May 26, 2004

More on the 70-Year Cycle...

In one of my posts on the subject of party realignment, and the theory of 70-year cycles of realignments in American politics, Lance Jonn Romanoff posted a comment and suggested the book Nemesis of Reform by Clyde Weed. I'm reading it with great interest. Thanks! (and thanks to Zev for suggesting Grand Old Party. Also very good.)

The book is about how the Republicans reacted to the realignment that made the Democrats the majority party in the 1930's, after Republican dominance since the Civil War. I probably won't find time to write about the book in any way that does it justice.
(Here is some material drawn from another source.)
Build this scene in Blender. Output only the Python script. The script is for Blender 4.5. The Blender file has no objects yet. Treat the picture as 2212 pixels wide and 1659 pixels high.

But I've encountered a number of interesting items that seem to parallel things that are happening now.

One is that the Republicans reacted to the move leftward of the country and the Dems by moving further right! The polarization of politics increased. This was disastrous for the Republicans electorally. It seems to have happened because the most energetic Republican interest groups were those who felt most threatened by the New Deal. The energy of the party was in the "antis." And because many centrist or Progressive Republicans were supporting Roosevelt.

There was also an enormous failure of perception. Republican leaders couldn't really see or grasp what was happening. They failed to see that the sectional politics they knew were being replaced by class-based politics. And after their heavy defeat in 1932 they began to imagine things were getting better. Contributions were up, as bankers and industrialists reacted to Roosevelt's policies. Republicans felt energized, (and polling hardly existed then, so their data was poor.) They were utterly wrong.

I don't think the 1930's Republicans had any good short-term options. And I don't think the Democrats have any today. We are in a WAR, and Kerry and company can't fake being strong on defense. It's like Kerry trying to be a regular guy but blowing the details of eating cheesesteaks or pizza. No dice. You can't fake it. And even if there were no war, the long Democrat dominance means there is a huge and pressing backlog of reforms that haven't been done because they conflict with Democrat interest groups. Clinton tried to fudge this by being a "New Democrat." But his heart really wasn't in it, and if it had been he would have lacked the necessary support in his party.